Many have pointed to a failure to “connect the dots” on the part of U.S. intelligence agencies, and so far as it goes, that’s basically a good description of what went wrong for those who don’t pay much attention to our intelligence system. The calls for reform since have broken down into three basic categories:

  1. Those who see even more intrusive weapon detection technology, including the controversial “body scanners” capable of producing an image of what is under someone’s clothing (or, as the New Republic helpfully pointed out, even when inserted into certain, shall we say, body cavities.) The “naked grandmother” debate invariably gave this particular school of thought (and its opponents) a much bigger slice of our limited national attention span than it probably deserves due to the wonderful fodder it offers for cable television producers and bloggers.
  2. Those, like former Vice President Dick Cheney, who jumped up quickly to portray this as an example of the incompetence of the Democratic administration that replaced him, as if a botched underwear attack in Detroit would even rank in the Bush administration’s “Top 50” list of self-inflicted national disasters.
  3. Those who are seizing upon the attempted attack to reopen far deeper, arcane yet more important arguments about the organization of the vast constellation of bureaucracies that constitute America’s intelligence, counterterrorism and homeland security communities.

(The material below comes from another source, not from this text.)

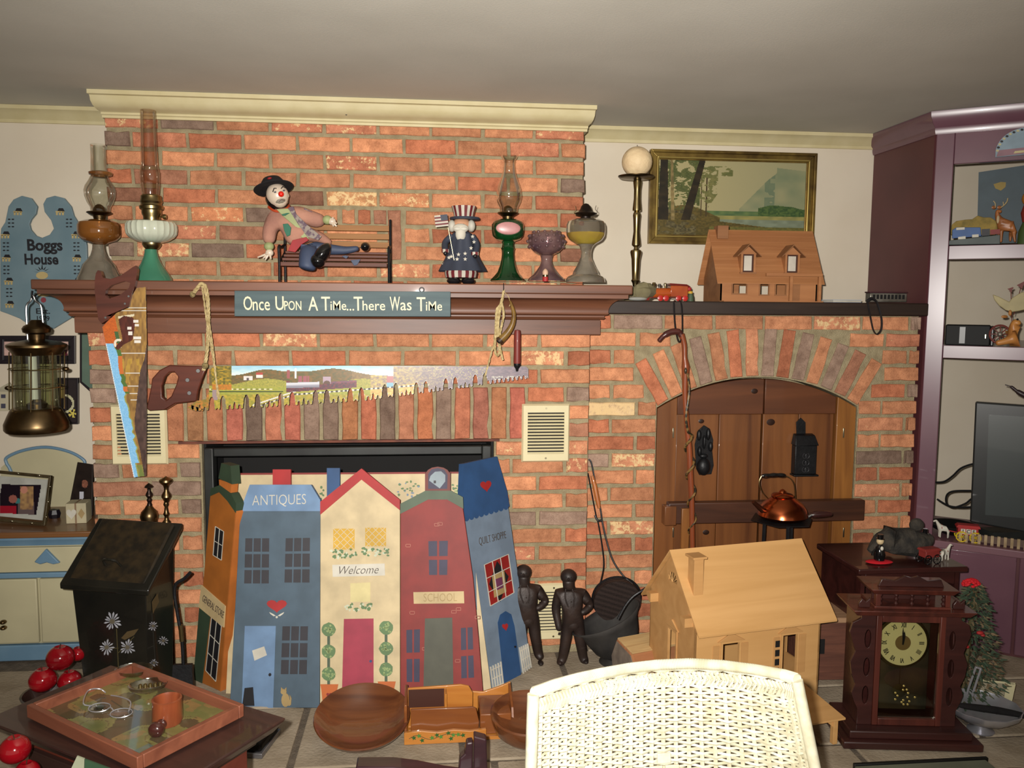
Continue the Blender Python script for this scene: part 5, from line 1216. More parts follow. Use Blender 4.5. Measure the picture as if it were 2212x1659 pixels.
for (a,b,c,d) in win:
    f=MB(); e=.007
    for q in (rc(a-e,b-e,a,d+e),rc(c,b-e,c+e,d+e),rc(a,b-e,c,b),rc(a,d,c,d+e)): f.prism(q,-.004,0)
    t.part('window_frame',f,Mply,local=True,smooth=False)
    pd=MB().prism([(a-.02,d+e),(c+.02,d+e),((a+c)/2,d+e+.028)],-.006,0); t.part('window_pediment',pd,Mply2,local=True,smooth=False,bevel=.001)
    for x in (a-.035,c+.010):
        sh2=MB().box(x,x+.024,-.003,0,b,d-.004); t.part('shutter',sh2,Mply2,local=True,smooth=False,bevel=.0008)
sh3=MB()
for k in range(4): sh3.box(.296,.313,-.0036,-.0030,.135+k*.031,.157+k*.031)
t.part('shutter_panes',sh3,Mblack,local=True,smooth=False,kind='stuff')
f=MB()
for q in (rc(.113,.113,.120,.27),rc(.172,.113,.179,.27),rc(.12,.262,.172,.27)): f.prism(q,-.004,0,X=RG)
t.part('window_frame',f,Mply2,local=True,smooth=False); t.part('window_pediment',MB().prism([(.10,.272),(.192,.272),(.146,.300)],-.006,0,X=RG),Mply2,local=True,smooth=False,bevel=.001)
for y in (.03,.27): t.part('eave_bracket',MB().prism([(y-.015,ze-.0),(y+.015,ze-.0),(y+.015,ze-.012),(y-.005,ze-.03),(y-.015,ze-.03)],-.03,0,X=RG),Mply2,local=True,smooth=False)
t.part('floor_board',MB().box(.006,L_-.006,.006,W_-.006,.004,.012),Mply2,local=True,smooth=False)
px0,px1=.245,.388
t.part('porch_roof',MB().frustum([(px0,-.001,.105),(px1,-.001,.105),(px1,-.24,.085),(px0,-.24,.085)],[(px0,-.001,.111),(px1,-.001,.111),(px1,-.24,.091),(px0,-.24,.091)]),Mply,local=True,smooth=False)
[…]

This last debate, raging primarily in print and in the more erudite corners of the blogosphere, invariably fails to excite the same level of public excitement as the specter of Transportation Security Administration screeners putting nude shots of the Swedish Olympic ski team on their Facebook pages.

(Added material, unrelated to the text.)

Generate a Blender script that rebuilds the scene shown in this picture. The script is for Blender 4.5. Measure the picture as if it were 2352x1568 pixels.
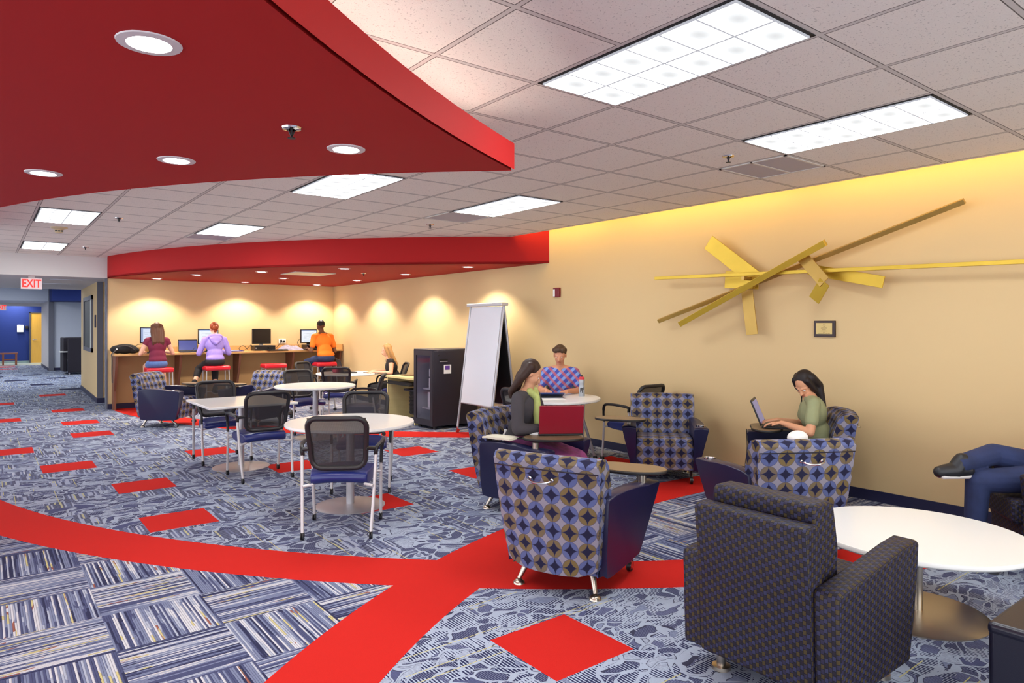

Yet it’s the latter debate that really matters, and in that respect there is both good news and bad news to report. The good news, at least judging by the initial report delivered by President Obama about the circumstances of the attack, suggests that human error and not bureaucratic dysfunction probably played the largest role in the failure to prevent the would-be bomber from getting on an aircraft.

Going back to the “connect-the-dots” thesis, all the necessary “dots” in this case existed in the form of intelligence collected by U.S. and allied services. The agencies involved, broadly speaking, appear to have done what they were supposed to do with the information passed on by the Nigerian’s father to the U.S. embassy about his son’s radicalization.

But a misspelling of Umar Farouk Abdulmutallab’s last name appears to have prevented the State Department from realizing he had a valid U.S. visa, too, something which almost certainly would have led to the man’s name being added to the “no-fly” list. The inquiries that follow should focus on determining how such information could automatically trigger a flight ban, and how to make sure that, once such a decision is taken, it gets immediately implemented.

The bad news, however, is that bitter veterans of the pre-9/11 CIA, angry at the demotion of the agency following the double disasters of 9/11 and the Iraq WMD debate, have seized upon the Detroit plot to argue that some of the changes made after the 9/11 Commission’s report should be rolled back. Their particular target is the National Counter-Terrorism Center (NCTC), created after 9/11 to ensure all intelligence collected by any U.S. agency — from the State Department to the CIA, from the eavesdropping National Security Agency to the myriad tentacles of the Pentagon — all get synthesized in one place.

The old system had the director of Central Intelligence at the top of the intel food chain, and depended on each agency’s best judgment when it came to sharing intelligence across agency lines. Access to the president varied widely from administration to administration, and these factors, the 9/11 commission confirmed, helped explain why many clues pointing to a plot to attack America were never put together.

Yet the new system, critics say, also failed. It should have prevented Abdulmutallab from boarding any airliner, they say, and on this point, they are correct. The system should have prevented a man with any kind of bomb on him from getting on a plane. But the leap of logic that impugns Obama’s priorities is a very long one.

In fact, the NCTC represents a significant advance over the previous system, as does the creation of a Director of National Intelligence, currently Dennis Blair, who ensures no single agency’s priorities or cultures trump the national interest.

The CIA, in particular, resents the reforms imposed after the systemic failures of the past decade. It lost clout, budget outlays and, ultimately, influence over the direction of policy as a result. But calls by former agency officials to restore CIA to a gatekeeper role in counterterrorism are wrongheaded. The new NCTC/DNI system may have dodged a bullet; if so, the solution is not going back to a system that repeatedly shot the nation in its own foot.

In that respect, says Tom Kean, the former New Jersey governor who co-chaired the 9/11 panel, the underwear bomber has “done us a favor.”

“The U.S. government has made significant strides to correct the mistakes evident on Sept. 11,” Kean writes in an op-ed co-authored with former U.S. Rep. Lee Hamilton, his 9/11 panel co-chairman. “But as we've seen from the recent terrorist incidents at Fort Hood and in the skies above Detroit, there is still work to be done.”

Reasonable and unsexy stuff, guys. Now, if we could only get the loud mouths to listen.